[RECORDS start]

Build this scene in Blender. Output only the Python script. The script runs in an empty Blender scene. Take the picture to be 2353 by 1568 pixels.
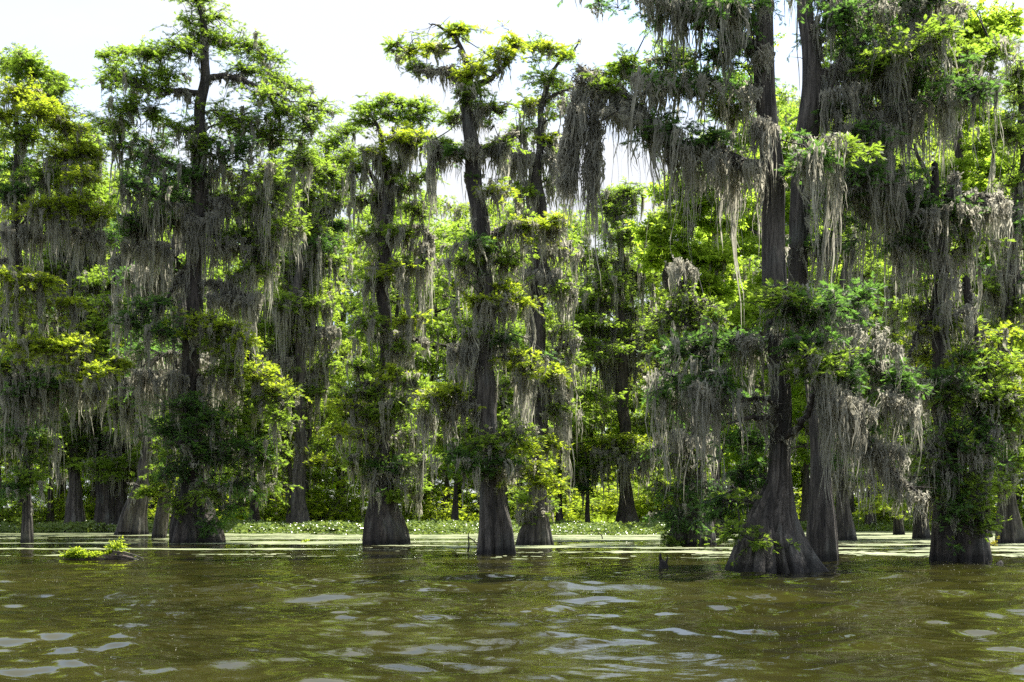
import bpy, math
import numpy as np
from mathutils import Vector
RNG = np.random.default_rng(7)
U = lambda a, b, n=None: RNG.uniform(a, b, n)
sc = bpy.context.scene
COL = sc.collection
FPX, CX, HY, CAMH = 2941.0, 1176.5, 1180.0, 1.4     # measurements of the photograph (2353 px wide) used to survey distances
def dist_at(py): return FPX * CAMH / (py - HY)
def P3(px, py, D): return np.array([(px - CX) / FPX * D, D, CAMH - (py - HY) / FPX * D])

# ------------------------------------------------------------------ materials
def new_mat(name):
    m = bpy.data.materials.new(name); m.use_nodes = True
    nt = m.node_tree; nt.nodes.clear()
    return m, nt, nt.nodes.new('ShaderNodeOutputMaterial')
def N(nt, t, **kw):
    n = nt.nodes.new(t)
    for k, v in kw.items():
        if k in n.inputs: n.inputs[k].default_value = v
        else: setattr(n, k, v)
    return n
def ramp(nt, stops):
    r = nt.nodes.new('ShaderNodeValToRGB'); e = r.color_ramp.elements
    while len(e) < len(stops): e.new(0.5)
    for i, (p, c) in enumerate(stops):
        e[i].position = p; e[i].color = (*c, 1)
    return r
def coords(nt, scale, kind='Object'):
    tc = nt.nodes.new('ShaderNodeTexCoord'); mp = nt.nodes.new('ShaderNodeMapping')
    mp.inputs['Scale'].default_value = scale
    nt.links.new(tc.outputs[kind], mp.inputs['Vector']); return mp.outputs['Vector']

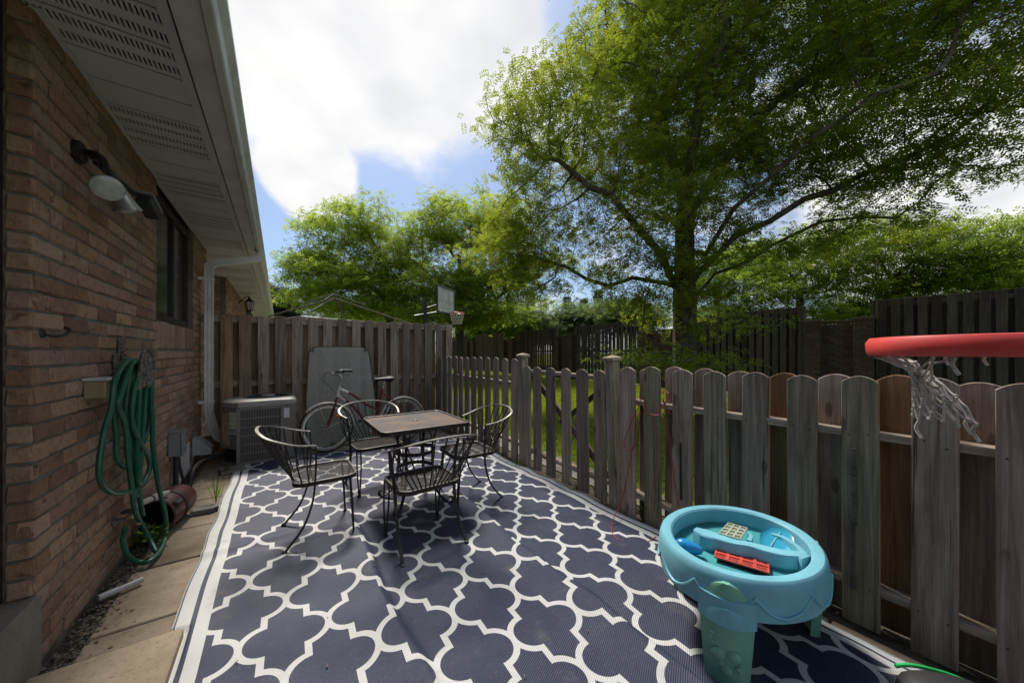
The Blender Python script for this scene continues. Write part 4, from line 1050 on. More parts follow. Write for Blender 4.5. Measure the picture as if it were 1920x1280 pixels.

[RECORDS end]

WHAT THE TASK ASKS: All of the material above is to be copied exactly, except for its images.

EXPECTED ANSWER:
Build this scene in Blender. Output only the Python script. The script runs in an empty Blender scene. Take the picture to be 2353 by 1568 pixels.
import bpy, math
import numpy as np
from mathutils import Vector
RNG = np.random.default_rng(7)
U = lambda a, b, n=None: RNG.uniform(a, b, n)
sc = bpy.context.scene
COL = sc.collection
FPX, CX, HY, CAMH = 2941.0, 1176.5, 1180.0, 1.4     # measurements of the photograph (2353 px wide) used to survey distances
def dist_at(py): return FPX * CAMH / (py - HY)
def P3(px, py, D): return np.array([(px - CX) / FPX * D, D, CAMH - (py - HY) / FPX * D])

# ------------------------------------------------------------------ materials
def new_mat(name):
    m = bpy.data.materials.new(name); m.use_nodes = True
    nt = m.node_tree; nt.nodes.clear()
    return m, nt, nt.nodes.new('ShaderNodeOutputMaterial')
def N(nt, t, **kw):
    n = nt.nodes.new(t)
    for k, v in kw.items():
        if k in n.inputs: n.inputs[k].default_value = v
        else: setattr(n, k, v)
    return n
def ramp(nt, stops):
    r = nt.nodes.new('ShaderNodeValToRGB'); e = r.color_ramp.elements
    while len(e) < len(stops): e.new(0.5)
    for i, (p, c) in enumerate(stops):
        e[i].position = p; e[i].color = (*c, 1)
    return r
def coords(nt, scale, kind='Object'):
    tc = nt.nodes.new('ShaderNodeTexCoord'); mp = nt.nodes.new('ShaderNodeMapping')
    mp.inputs['Scale'].default_value = scale
    nt.links.new(tc.outputs[kind], mp.inputs['Vector']); return mp.outputs['Vector']

The Blender Python script for this scene continues. Write part 4, from line 1050 on. More parts follow. Write for Blender 4.5. Measure the picture as if it were 1920x1280 pixels.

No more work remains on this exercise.